蝉の声

 若い頃身近に米人がよくいて、蝉の声が聞こえる季節になると、あれって英語でなんていうのと聞いてみた。cicada、locustと、おきまりな答えなのだが、どうもイメージが違う。いや、それを指し示すという点では同じ実体を指すのだろうが、どうもなんか違うな、違う世界を見ているなという感じがする。なんというのか、あれ、おじゃる丸に出てくる電ボ三十郎みたいなイメージで、ああいう透明の大きな羽根をもってばたばたという存在を、cicada、locustと呼んでいるのだろうなと思った。
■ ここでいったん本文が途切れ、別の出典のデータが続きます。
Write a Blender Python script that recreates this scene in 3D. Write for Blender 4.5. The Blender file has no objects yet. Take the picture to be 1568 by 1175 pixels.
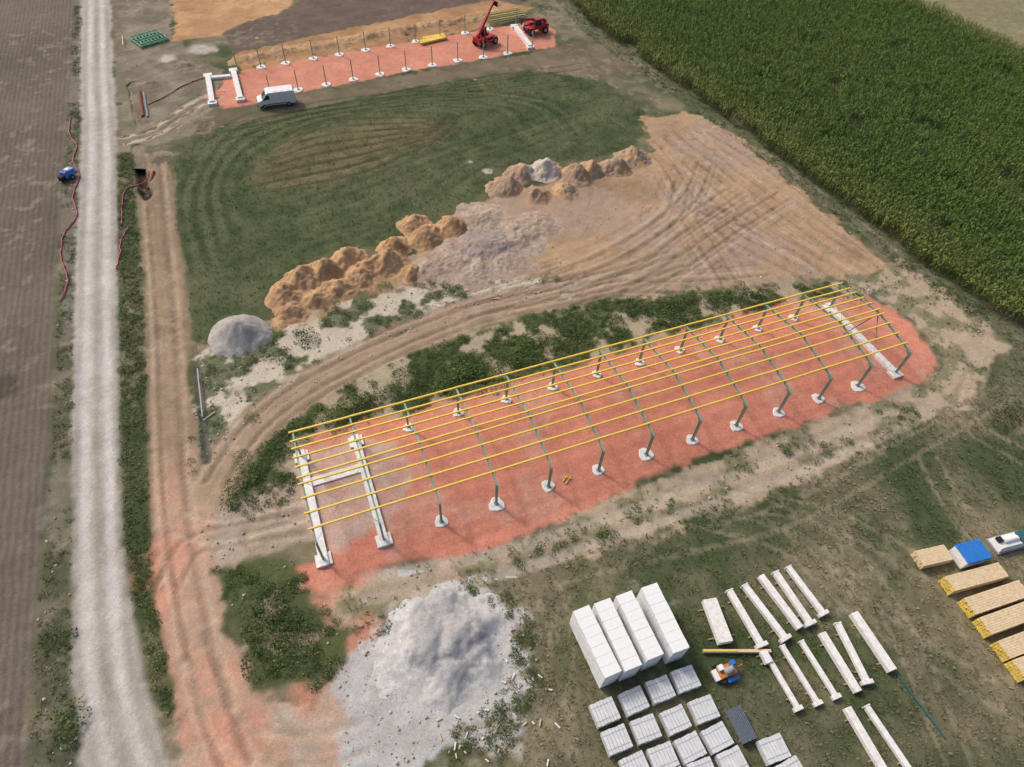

 自分はセミというとなんだろ、とにかく米人たちのイメージのそれではない。なんというのか、もうちょっと奇っ怪なというかしょこたんが頭に飾っていたあれみたいな。
 それと蝉の声がどう聞こえるかと聞いてみるのだが、要領を得ない。雑音が波音のように聞いているのかもしれない。米人の脳、みたいなアホーな議論をしたいわけではないが、蝉の声を、なんというのか、日本の夏の自然の声のようには聞いてないようには思えた。なんなのだろう。なんというのか、彼らはそれは音として世界に注入されているのか、取り外せるような何かなのではないか。顧みて自分はというと、夏の世界から蝉の声は抜けない。うるさいなと思って窓を閉めてエアコンをかけることはあっても、その世界は蝉の声と一体化している。
 蝉の声を聞いていると、ああ、夏だ。そして子どもの頃も、50歳を過ぎた自分も、ああ、蝉の声を聞いていると、ああ、夏だと思う。生きていることはこうして蝉の声を聞いていることなんだろうなと思う。